T   his was going to be a column about Wrightsville Elementary School Principal Donald Gillett sleeping on the roof of his school last night.

It was going to be a column about Gillett possibly sleeping up on the roof of the school building a couple weeks from now.

And looking a little green around the gills for his trouble.

Gillett, if you haven't already heard, was paying off a pledge he made with the students in his elementary school -- if the students read at least 2,000 books as part of the York Revolution's Boomer's Book Club program, he agreed to sleep every night on the roof of the school until the Revolution lost a game.

As luck -- and a bunch of determined students -- would have it, the kids in the school read 4,293 books, more than double the number needed to win the bet.

So Wednesday night was Gillett's first night roughing it up on the roof.

And Thursday night was the season-opening game for the Revolution.

So if the Revs won last night, Gillett would have been back up on the schoolhouse roof.

But if the Revs lost, Gillett might have gotten home in time to bed down in his own environs.

This was going to be a column about bad choices by Gillett.

It was going to be a column where I questioned whether Gillett was smarter than the average bear.

To Gillett's credit, this wasn't his idea. If it had been his idea, we might have wondered if he was smart enough to be an elementary school principal.

But it was the students, four students, in particular, -- third-graders Maya Gohn, Eva Cox, Victoria Zerbe and Abygail Ash -- who came up with the idea.

Gillett, being the nice guy he apparently is, went along with it as a way to motivate the students in his building to pick up a book and read.

It was going to be a column where I suggested Gillett should have studied the plan, I mean really take a good look at it. No snap decisions.

Because the York Revolution was playing the Bridgeport Bluefish in the opening series. It was playing at the Revs' home stadium. It was a four-game series. The Bluefish placed second in the Liberty Division last season, with a 67-72 record.

So it's not that the Bluefish weren't a serious opponent.

Except that York also finished second last season, only with 12 more wins in a 140-game season than the Bluefish had.

And the Revs are better this year than last.

Much better.

This was going to be a column where I pointed out the Revs' advantage on the pitching mound.

Maybe Gillett didn't bother to study the Revs' roster.

Maybe he's not a particularly rabid baseball fan.

Maybe he knows nothing about baseball at all.

But this was going to be a column where I suggested he was going to learn.

And it could have been the hard way.

Consider, for example, that half the Revs 12-man pitching staff has Major League experience. Six. That's a bunch.

Then consider that three infielders have Major League experience.

And the entire outfield has played in the Major Leagues at one time or another.

This was going to be a column where I pointed out how impressive that is.

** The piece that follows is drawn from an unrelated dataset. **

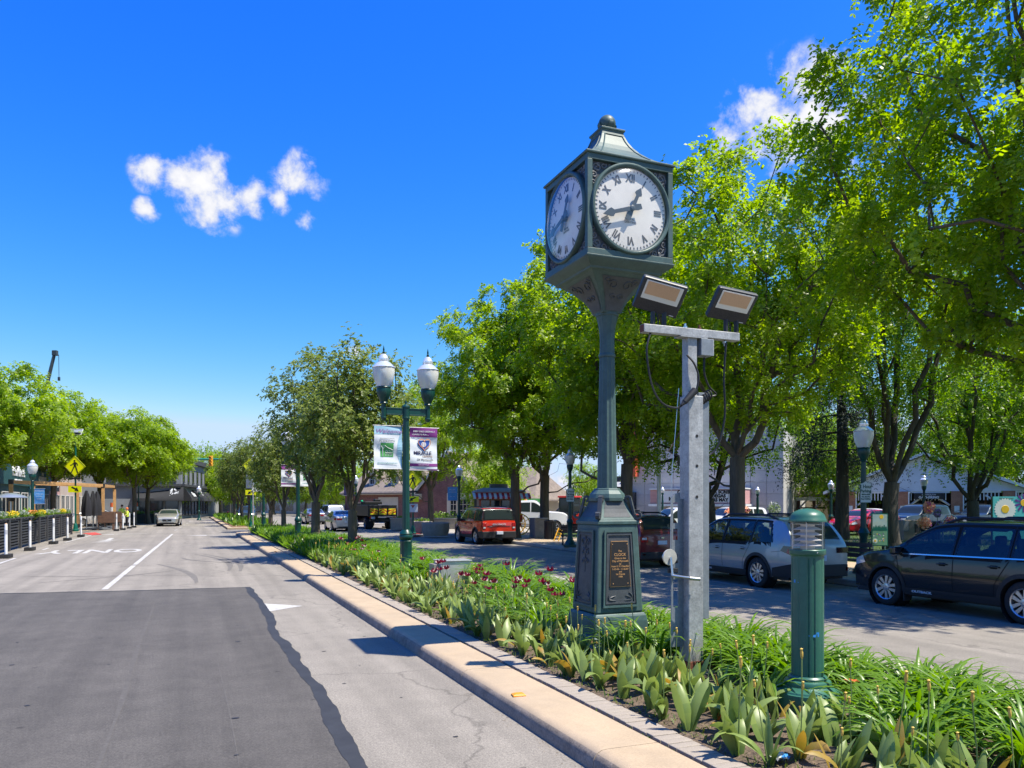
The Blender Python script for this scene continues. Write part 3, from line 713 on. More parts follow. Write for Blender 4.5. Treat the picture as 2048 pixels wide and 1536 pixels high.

When you're starting the season with almost half your roster having played at the top level of professional baseball, it sends a message that York is in it to win it, as American Idol judge Randy Jackson likes to say.

This was going to be a column where I said it's within the realm of possibility that the Revs could go a very long time without losing.

I was going to say I wouldn't bet the ranch the Revs couldn't run off a 10- or 12-game winning streak right off the bat.

A 12-game win streak would have taken us through the end of April. Five more wins would get us through the first weekend in May.

This was going to be a column where I was NOT going to say it would be done, only that it could be done.

And I was going to remind everyone how difficult it is getting a good night's sleep on a concrete roof.

Because, after all, the Revs are loaded this season. They might never lose. Or it could be a very long time before they lost.

This was going to be a column where I said these things very often have a way of backfiring on a person.

Gillett started out wanting to do a good thing, wanting to set a good example for a bunch of kids.

And he ends up stiff and sore and miserable as a reward for his good intentions.

This was going to be a column where I snickered a bit and reminded Gillett it was going to rain like crazy tonight and paint a picture of him suffering up on the schoolhouse roof.

No good deed goes unpunished, I was going to say.

But the Revs lost, 1-0, to those darned Bluefish.

Which means Gillett probably slept in his own bed last night and is none the worse for wear.

It was going to be that kind of column.